§ WHAT YOU NEED TO DO
With the pictures left out, copy the listing below exactly.

§ RECORDED INFORMATION

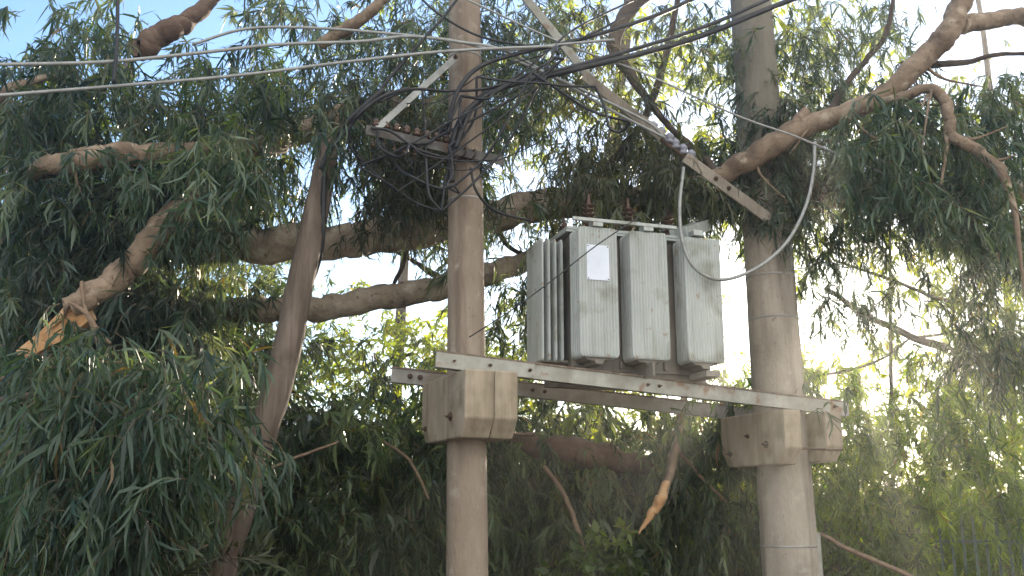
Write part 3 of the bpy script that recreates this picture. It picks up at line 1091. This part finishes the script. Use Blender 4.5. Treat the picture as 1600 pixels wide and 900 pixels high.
right_tree = empty('eucalyptus_tree', at(1700, 1100, 9.0) * np.array([1, 1, 0]), 'tan limbed eucalyptus reaching in from the upper right over the thick pole', 'tree', 'eucalyptus trees')
limb('trunk', [(1800, 1200, 8.6, 40), (1780, 700, 8.6, 36), (1740, 300, 8.5, 30), (1690, 60, 8.4, 22), (1610, 30, 8.3, 14), (1560, 30, 8.25, 13), (1500, 40, 8.2, 14)], M['bark_tan'], right_tree, 14, .05)
limb('branch', [(1540, -60, 8.2, 13), (1505, 0, 8.2, 16), (1480, 50, 8.2, 18), (1440, 95, 8.25, 17), (1390, 143, 8.3, 16), (1330, 172, 8.35, 16), (1270, 192, 8.4, 16), (1215, 222, 8.45, 18), (1160, 255, 8.5, 17), (1115, 280, 8.55, 13)],
     M['bark_tan'], right_tree, 16, .045, 10, .14)
limb('branch', [(1222, 220, 8.45, 12), (1245, 190, 8.4, 9), (1262, 170, 8.38, 6)], M['bark_tan'], right_tree, 10, .05)
limb('branch', [(1352, 164, 8.3, 9), (1400, 157, 8.2, 9), (1445, 138, 8.1, 8), (1472, 152, 8.05, 9), (1484, 185, 8.0, 9), (1488, 212, 8.0, 9), (1530, 238, 7.95, 9), (1565, 270, 7.9, 8), (1585, 330, 7.9, 5), (1594, 400, 7.9, 3.5), (1599, 450, 7.9, 2), (1606, 500, 7.9, 1)],
     M['bark_tan'], right_tree, 12, .06)
for rows in ([(1455, 140, 8.05, 2.5), (1448, 180, 8.0, 1.8), (1440, 236, 8.0, 1.2)], [(1450, 148, 8.05, 2.2), (1435, 175, 8, 1.4), (1412, 200, 8, 1)],
             [(1478, 200, 8.0, 4), (1478, 240, 8.0, 3), (1470, 290, 8, 2)],
             [(1440, 100, 8.4, 6), (1500, 98, 8.5, 5), (1560, 85, 8.6, 3.5), (1640, 84, 8.7, 3)],
             [(1290, 185, 8.6, 7), (1330, 120, 8.9, 5), (1380, 60, 9.0, 4), (1400, -20, 9.1, 3)],
             [(1120, 270, 8.6, 8), (1080, 230, 8.9, 6), (1040, 190, 9.2, 5), (980, 110, 9.6, 9), (960, 60, 9.7, 11), (1010, -20, 9.8, 12)]):
    limb('branch', rows, M['bark_tan'] if rows[0][3] < 5 else M['bark_dark'], right_tree, 8, .06)

r3 = random.Random(5)
for (x, y, Y) in ((1330, 172, 8.35), (1395, 140, 8.3), (1440, 95, 8.25), (1290, 188, 8.4), (1490, 212, 8.0), (1540, 245, 7.95), (1575, 290, 7.9), (1180, 245, 8.5)):
    a = r3.uniform(-1.2, 1.6); ln = r3.uniform(40, 110)
    limb('side_twig', [(x, y, Y, 3), (x + ln * .4 * math.sin(a), y + ln * .4 * math.cos(a), Y - .05, 2.2), (x + ln * math.sin(a + .3), y + ln * math.cos(a + .3), Y - .1, 1)], M['twig'], right_tree, 6, .08)

broken = empty('broken_limb', at(180, 430, 7.2), 'snapped limb with a splintered orange end at the left', 'branch')
limb('bark', [(320, 290, 8.3, 18), (290, 320, 7.85, 20), (262, 350, 7.6, 21), (232, 382, 7.4, 21), (190, 425, 7.3, 20), (150, 458, 7.2, 20), (112, 482, 7.15, 19)], M['bark_tan'], broken, 14, .05)
# the long splintered tongue of fresh wood
out = [(100, 478), (128, 472), (140, 500), (118, 518), (104, 520), (92, 536), (76, 541), (58, 552), (34, 562), (28, 556), (24, 548), (44, 532), (60, 520), (78, 502), (92, 488)]
front = [at(x, y, 7.12 + .0009 * (y - 480)) for x, y in out]
back = [p + np.array([.02, .09, .02]) for p in front]
n = len(out)
m = MB()  # unseen pale sheet added around the camera to bounce light onto the fronts
m.add(front + back, [tuple(range(n - 1, -1, -1)), tuple(range(n, 2 * n))] + [(i, (i + 1) % n, n + (i + 1) % n, n + i) for i in range(n)])
m.build('splintered_end', M['splinter'], broken, .006)
r4 = random.Random(3)
for i in range(2):
    x, y = 96 + r4.uniform(-8, 34), 492 + r4.uniform(-12, 22)
    ln = r4.uniform(25, 75)
    a = math.radians(r4.uniform(134, 152))
    limb('splinter', [(x, y, 7.12, 2.6), (x + math.cos(a) * ln * .5, y + math.sin(a) * ln * .5, 7.13, 2.0), (x + math.cos(a) * ln, y + math.sin(a) * ln, 7.09, .4)], M['splinter'], broken, 5, .25, 4)
for rows in ([(100, 470, 7.1, 4), (130, 485, 7.05, 4), (155, 520, 7.0, 4), (172, 538, 7.0, 3)], [(128, 440, 7.1, 3), (132, 480, 7.05, 3), (152, 530, 7.0, 3), (158, 580, 7.0, 2)]):
    limb('twig', rows, M['twig'], broken, 7, .05)

hang = empty('broken_limb', at(1045, 700, 8.9), 'dead stick with a torn pale tip hanging under the beams', 'branch')
limb('bark', [(1074, 600, 9.5, 4), (1064, 650, 9.35, 7), (1055, 700, 9.2, 7), (1046, 745, 9.1, 7), (1032, 788, 9.0, 6)], M['bark_tan'], hang, 10, .05)
limb('splintered_end', [(1042, 752, 9.06, 5), (1030, 784, 8.98, 8), (1014, 808, 8.95, 5), (998, 834, 8.93, 1.2)], M['splinter'], hang, 8, .12)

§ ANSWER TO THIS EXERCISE
Write part 3 of the bpy script that recreates this picture. It picks up at line 1091. This part finishes the script. Use Blender 4.5. Treat the picture as 1600 pixels wide and 900 pixels high.
right_tree = empty('eucalyptus_tree', at(1700, 1100, 9.0) * np.array([1, 1, 0]), 'tan limbed eucalyptus reaching in from the upper right over the thick pole', 'tree', 'eucalyptus trees')
limb('trunk', [(1800, 1200, 8.6, 40), (1780, 700, 8.6, 36), (1740, 300, 8.5, 30), (1690, 60, 8.4, 22), (1610, 30, 8.3, 14), (1560, 30, 8.25, 13), (1500, 40, 8.2, 14)], M['bark_tan'], right_tree, 14, .05)
limb('branch', [(1540, -60, 8.2, 13), (1505, 0, 8.2, 16), (1480, 50, 8.2, 18), (1440, 95, 8.25, 17), (1390, 143, 8.3, 16), (1330, 172, 8.35, 16), (1270, 192, 8.4, 16), (1215, 222, 8.45, 18), (1160, 255, 8.5, 17), (1115, 280, 8.55, 13)],
     M['bark_tan'], right_tree, 16, .045, 10, .14)
limb('branch', [(1222, 220, 8.45, 12), (1245, 190, 8.4, 9), (1262, 170, 8.38, 6)], M['bark_tan'], right_tree, 10, .05)
limb('branch', [(1352, 164, 8.3, 9), (1400, 157, 8.2, 9), (1445, 138, 8.1, 8), (1472, 152, 8.05, 9), (1484, 185, 8.0, 9), (1488, 212, 8.0, 9), (1530, 238, 7.95, 9), (1565, 270, 7.9, 8), (1585, 330, 7.9, 5), (1594, 400, 7.9, 3.5), (1599, 450, 7.9, 2), (1606, 500, 7.9, 1)],
     M['bark_tan'], right_tree, 12, .06)
for rows in ([(1455, 140, 8.05, 2.5), (1448, 180, 8.0, 1.8), (1440, 236, 8.0, 1.2)], [(1450, 148, 8.05, 2.2), (1435, 175, 8, 1.4), (1412, 200, 8, 1)],
             [(1478, 200, 8.0, 4), (1478, 240, 8.0, 3), (1470, 290, 8, 2)],
             [(1440, 100, 8.4, 6), (1500, 98, 8.5, 5), (1560, 85, 8.6, 3.5), (1640, 84, 8.7, 3)],
             [(1290, 185, 8.6, 7), (1330, 120, 8.9, 5), (1380, 60, 9.0, 4), (1400, -20, 9.1, 3)],
             [(1120, 270, 8.6, 8), (1080, 230, 8.9, 6), (1040, 190, 9.2, 5), (980, 110, 9.6, 9), (960, 60, 9.7, 11), (1010, -20, 9.8, 12)]):
    limb('branch', rows, M['bark_tan'] if rows[0][3] < 5 else M['bark_dark'], right_tree, 8, .06)

r3 = random.Random(5)
for (x, y, Y) in ((1330, 172, 8.35), (1395, 140, 8.3), (1440, 95, 8.25), (1290, 188, 8.4), (1490, 212, 8.0), (1540, 245, 7.95), (1575, 290, 7.9), (1180, 245, 8.5)):
    a = r3.uniform(-1.2, 1.6); ln = r3.uniform(40, 110)
    limb('side_twig', [(x, y, Y, 3), (x + ln * .4 * math.sin(a), y + ln * .4 * math.cos(a), Y - .05, 2.2), (x + ln * math.sin(a + .3), y + ln * math.cos(a + .3), Y - .1, 1)], M['twig'], right_tree, 6, .08)

broken = empty('broken_limb', at(180, 430, 7.2), 'snapped limb with a splintered orange end at the left', 'branch')
limb('bark', [(320, 290, 8.3, 18), (290, 320, 7.85, 20), (262, 350, 7.6, 21), (232, 382, 7.4, 21), (190, 425, 7.3, 20), (150, 458, 7.2, 20), (112, 482, 7.15, 19)], M['bark_tan'], broken, 14, .05)
# the long splintered tongue of fresh wood
out = [(100, 478), (128, 472), (140, 500), (118, 518), (104, 520), (92, 536), (76, 541), (58, 552), (34, 562), (28, 556), (24, 548), (44, 532), (60, 520), (78, 502), (92, 488)]
front = [at(x, y, 7.12 + .0009 * (y - 480)) for x, y in out]
back = [p + np.array([.02, .09, .02]) for p in front]
n = len(out)
m = MB()  # unseen pale sheet added around the camera to bounce light onto the fronts
m.add(front + back, [tuple(range(n - 1, -1, -1)), tuple(range(n, 2 * n))] + [(i, (i + 1) % n, n + (i + 1) % n, n + i) for i in range(n)])
m.build('splintered_end', M['splinter'], broken, .006)
r4 = random.Random(3)
for i in range(2):
    x, y = 96 + r4.uniform(-8, 34), 492 + r4.uniform(-12, 22)
    ln = r4.uniform(25, 75)
    a = math.radians(r4.uniform(134, 152))
    limb('splinter', [(x, y, 7.12, 2.6), (x + math.cos(a) * ln * .5, y + math.sin(a) * ln * .5, 7.13, 2.0), (x + math.cos(a) * ln, y + math.sin(a) * ln, 7.09, .4)], M['splinter'], broken, 5, .25, 4)
for rows in ([(100, 470, 7.1, 4), (130, 485, 7.05, 4), (155, 520, 7.0, 4), (172, 538, 7.0, 3)], [(128, 440, 7.1, 3), (132, 480, 7.05, 3), (152, 530, 7.0, 3), (158, 580, 7.0, 2)]):
    limb('twig', rows, M['twig'], broken, 7, .05)

hang = empty('broken_limb', at(1045, 700, 8.9), 'dead stick with a torn pale tip hanging under the beams', 'branch')
limb('bark', [(1074, 600, 9.5, 4), (1064, 650, 9.35, 7), (1055, 700, 9.2, 7), (1046, 745, 9.1, 7), (1032, 788, 9.0, 6)], M['bark_tan'], hang, 10, .05)
limb('splintered_end', [(1042, 752, 9.06, 5), (1030, 784, 8.98, 8), (1014, 808, 8.95, 5), (998, 834, 8.93, 1.2)], M['splinter'], hang, 8, .12)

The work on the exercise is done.